Amparados pelo "suposto foro privilegiado" que a placa oficial ou as inscrições institucionais garantem aos veículos, os condutores não se inibem nem mesmo com a presença da fiscalização, conta um agente de trânsito que pediu para ter o nome preservado. "Um veículo com a placa apagada passou em altíssima velocidade pela nossa viatura. Fomos atrás e, quando fizemos a abordagem, descobrimos se tratar de um carro oficial. Era uma Palio Weekend. Ao verificar a placa, descobrimos que ela estava ilegível não pelo desgaste natural do tempo, mas porque havia sido raspada para evitar multas."

Falta transparência
A sensação de impunidade dos envolvidos nas infrações de trânsito com carros oficiais é inversamente proporcional à transparência que os órgãos responsáveis dispensam ao tema. As informações que poderiam mostrar como dirige o poder público são guardadas em uma caixa-preta. Desde maio, o Correio pediu, por meio de requerimento de informação encaminhado por um parlamentar e solicitações formais da reportagem, o número de infrações cometidas por veículos da categoria oficial. O Departamento Nacional de Trânsito (Denatran) e o Departamento de Trânsito do Distrito Federal (Detran-DF) se recusaram a fornecer os dados. O Denatran, que administra o Fundo Nacional de Segurança e Educação de Trânsito (Funset), transferiu ao Detran a responsabilidade pelas informações e o órgão do DF nem sequer respondeu à demanda.

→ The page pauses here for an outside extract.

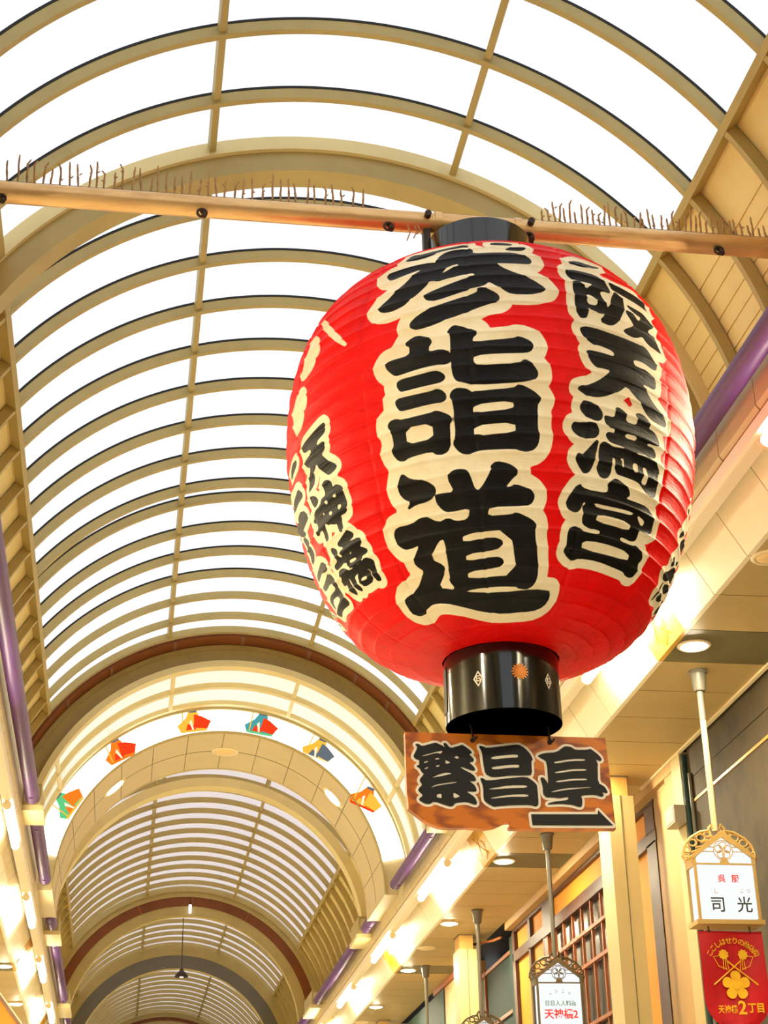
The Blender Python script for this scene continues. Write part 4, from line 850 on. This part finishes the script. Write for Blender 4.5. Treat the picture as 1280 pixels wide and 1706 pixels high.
# ------------------------------------------------------------------ hanging box signs along the right walkway
def box_sign(x, y, label, frame, lines, stem_len=1.32, face_text=True, group='hanging box signs'):
    t = thing('hanging_sign', label, 'hanging sign', (x, y, 4.555), group)
    fr = M[frame]
    MB().lathe([(0.075, 0.0), (0.078, -0.02), (0.066, -0.03), (0.050, -0.16), (0.044, -0.175), (0.03, -0.18)], n=24).build('ceiling_cap', M['grey_steel'], t, smooth=40)
    MB().lathe([(0.026, -0.17), (0.026, -0.42)], n=16).build('upper_stem', M['grey_steel'], t, smooth=40)
    MB().lathe([(0.024, -0.40), (0.024, -stem_len)], n=16).build('stem', M['pale_pole'] if frame == 'sign_frame' else M['grey_steel'], t, smooth=40)
    zb, zt, hw, d0, d1 = -2.035, -1.605, 0.235, -0.12, 0.06
    MB().box(-hw + 0.012, hw - 0.012, d0 + 0.006, d1 - 0.006, zb + 0.02, zt).build('light_box', M['sheet_glow'], t)
    gz = zt + 0.245
    MB().prism_y([(-hw + 0.015, zt), (hw - 0.015, zt), (hw - 0.015, zt + 0.05), (0, gz - 0.03), (-hw + 0.015, zt + 0.05)], d0 + 0.008, d1 - 0.008).build('gable_panel', M['sheet_glow'], t)
    m = MB(); b = 0.011
    for xx in (-hw, hw):
        for yy in (d0, d1): m.box(xx - b, xx + b, yy - b * 0.5, yy + b * 0.5, zb, zt + 0.05)
    for yy in (d0, d1):
        m.box(-hw, hw, yy - b * 0.6, yy + b * 0.6, zt - 0.006, zt + 0.006)
        for sx in (-1, 1):
            m.sheet_xz([[(sx * (hw + 0.012), zt + 0.04), (sx * (hw + 0.012), zt + 0.07), (0, gz + 0.02), (0, gz - 0.04)]], yy - 0.008, yy + 0.008)
    for sx in (-1, 1): m.box(sx * hw - b, sx * hw + b, d0, d1, zt - 0.01, zt + 0.06)
    m.box(-hw - 0.03, hw + 0.03, d0 - 0.02, d1 + 0.02, zb - 0.025, zb + 0.008)
    for sx in (-1, 1):
        p = [(sx * (hw + 0.012), zt + 0.06), (0, gz + 0.012)]
        m.add([(p[0][0], d0, p[0][1]), (p[1][0], d0, p[1][1]), (p[1][0], d1, p[1][1]), (p[0][0], d1, p[0][1])], [(0, 1, 2, 3)])
    m.build('frame', fr, t)
    # leaded lines and plum flower of the gable
    g = MB(); yy = d0 - 0.003; cz = zt + 0.105
    for k in range(5):
        a = PI / 2 + 2 * PI * k / 5; c = (0.037 * math.cos(a), cz + 0.037 * math.sin(a))
        g.tube([(c[0] + 0.029 * math.cos(q * PI / 7), yy, c[1] + 0.029 * math.sin(q * PI / 7)) for q in range(15)], 0.0038, 6, cap=False)
        g.tube([(0.012 * math.cos(a + PI / 5), yy, cz + 0.012 * math.sin(a + PI / 5)), (0.034 * math.cos(a + PI / 5), yy, cz + 0.034 * math.sin(a + PI / 5))], 0.004, 6)
    g.tube([(0.076 * math.cos(q * PI / 14), yy, cz + 0.076 * math.sin(q * PI / 14)) for q in range(29)], 0.0035, 6, cap=False)
    for dz, w0 in ((0.02, 0.20), (0.055, 0.15)):
        for sx in (-1, 1): g.tube([(sx * 0.076, yy, cz + dz - 0.03), (sx * (w0 + 0.02), yy, cz + dz - 0.03)], 0.0035, 6)
    g.sheet_xz([[(-0.04, zt + 0.002), (0.04, zt + 0.002), (0.022, zt + 0.045), (-0.022, zt + 0.045)]], yy - 0.003, yy + 0.003)
    g.build('plum_tracery', fr, t)
    # openwork scrolls behind the gable
    s = MB(); yb = -0.03
    for sx in (-1, 1):
        s.tube([(sx * (hw + 0.04) , yb, zt + 0.03), (sx * (hw + 0.055), yb, zt + 0.10), (sx * (hw + 0.03), yb, zt + 0.17), (sx * (hw - 0.02), yb, zt + 0.225), (sx * (hw - 0.10), yb, zt + 0.27), (sx * 0.07, yb, zt + 0.28), (sx * 0.045, yb, zt + 0.32)], 0.011, 8)
        for i, (cxx, czz, rr) in enumerate(((hw + 0.035, zt + 0.075, 0.022), (hw + 0.02, zt + 0.13, 0.022), (hw - 0.03, zt + 0.185, 0.026), (hw - 0.10, zt + 0.225, 0.028), (hw - 0.155, zt + 0.25, 0.02))):
            s.tube([(sx * (cxx + rr * math.cos(q * PI / 6) * 1.25), yb, czz + rr * math.sin(q * PI / 6)) for q in range(13)], 0.008, 6, cap=False)
        for i in range(5):
            z0 = zt + 0.05 + 0.04 * i; xo = hw + 0.03 - 0.042 * i; xi = max(0.03, hw - 0.05 - 0.05 * i)
            s.tube([(sx * xo, yb, z0 + 0.02), (sx * (xo + xi) / 2, yb, z0 + 0.026 + 0.008 * (i % 2)), (sx * xi * 0.8, yb, z0 + 0.02)], 0.0085, 6)
        s.tube([(sx * 0.05, yb, zt + 0.24), (sx * 0.065, yb, zt + 0.31), (sx * 0.03, yb, zt + 0.30), (sx * 0.04, yb, zt + 0.335)], 0.010, 6)
    s.build('scrollwork', fr, t, smooth=60)
    for (body, size, lx, lz, mat, bold, sq) in lines:
        text_mesh('lettering', body, size, M[mat], t, (lx, d0 - 0.002, (zb + zt) / 2 + lz), bold=bold, squeeze=sq)
    return t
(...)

Apesar das negativas das autoridades, o Correio teve acesso aos números das placas, ao Renavam e aos chassis dos carros oficiais em uso por Presidência, Câmara e Senado, e consultou o histórico de infrações dos veículos. O levantamento dos automóveis do Congresso revela que a imprudência dos condutores ocorre nos veículos que transportam autoridades e repete-se nos automóveis de serviço. Dos 120 carros do Senado que estão em circulação, 45 têm histórico de recorrentes infrações de trânsito. Um dos carros oficiais da Casa, um Fiat Marea placa JFP 3615, recebeu quatro notificações de infração em um período de dois meses. Um carro da Câmara registrado com a placa JFP 2611 acumula 31 multas no histórico, com média de uma infração por mês. Em muitos casos, os automóveis são flagrados mais de uma vez em irregularidades e as notificações apresentam valores cumulativos, como é o caso dos ônibus da Câmara e do Senado que foram multados este ano em R$ 638,47 e R$ 574,2, respectivamente.

Salário descontado
Quando um carro oficial é multado, o motorista tem o salário descontado no valor da punição. Funcionários do Senado ouvidos pelo Correio contam que, na maioria dos casos, as infrações são cometidas a pedido das autoridades que estão sendo conduzidas. "Se chegar na garagem argumentando: "O senador mandou correr", o chefe diz: "Não tenho nada com isso". Quando o motorista é servidor da Casa e o senador manda passar um sinal vermelho, por exemplo, o funcionário tem coragem de perguntar: "O senhor vai pagar a multa?"", relata um servidor do Senado.